Partisan hack Jen Psaki basically called out the Pentagon for lying: “I don’t think we need to communicate that. I think you can make your own judgment about the information we provided.”

“It’s not in our interest to provide inaccurate information about the status of our engagements,” she added. “Our preference is certainly for things to proceed as usual. That is our hope.”

This may be Donald Trump throwing a tantrum or it may be Miller trying to please his boss. Whatever it is, it’s not good.

Kori Schake, the head of defense studies for the American Enterprise Institute, called the delay in meetings “both disgraceful and actually dangerous, especially given the ongoing cyber incursions by a hostile foreign power — something the Trump administration’s decimation of cyber talent within civilian agencies of the government enabled.

“This decision is what the acting secretary is going to be remembered for, and it’s a terrible legacy for a short tenure,” said Schake, a former national security official in the Bush administration.

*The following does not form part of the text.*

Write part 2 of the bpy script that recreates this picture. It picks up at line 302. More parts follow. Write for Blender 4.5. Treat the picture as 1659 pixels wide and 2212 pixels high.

Basically, it comes down to whom to believe. On the one hand, you have the acting Defense chief saying the pause was “mutually agreed upon” and you have the Biden transition calling that a lie. Miller has shown himself to be an honest man — at least, there have been no complaints about his integrity from people under his command. He enlisted in the army in 1983 and served until 2014, rising to the rank of colonel.

Psaki, on the other hand, was Barack Obama’s mouthpiece. Lies came easily to her. It was her job to lie.

So who are you going to believe? Partisan hack Psaki or a guy who spent a couple of decades in special forces commands?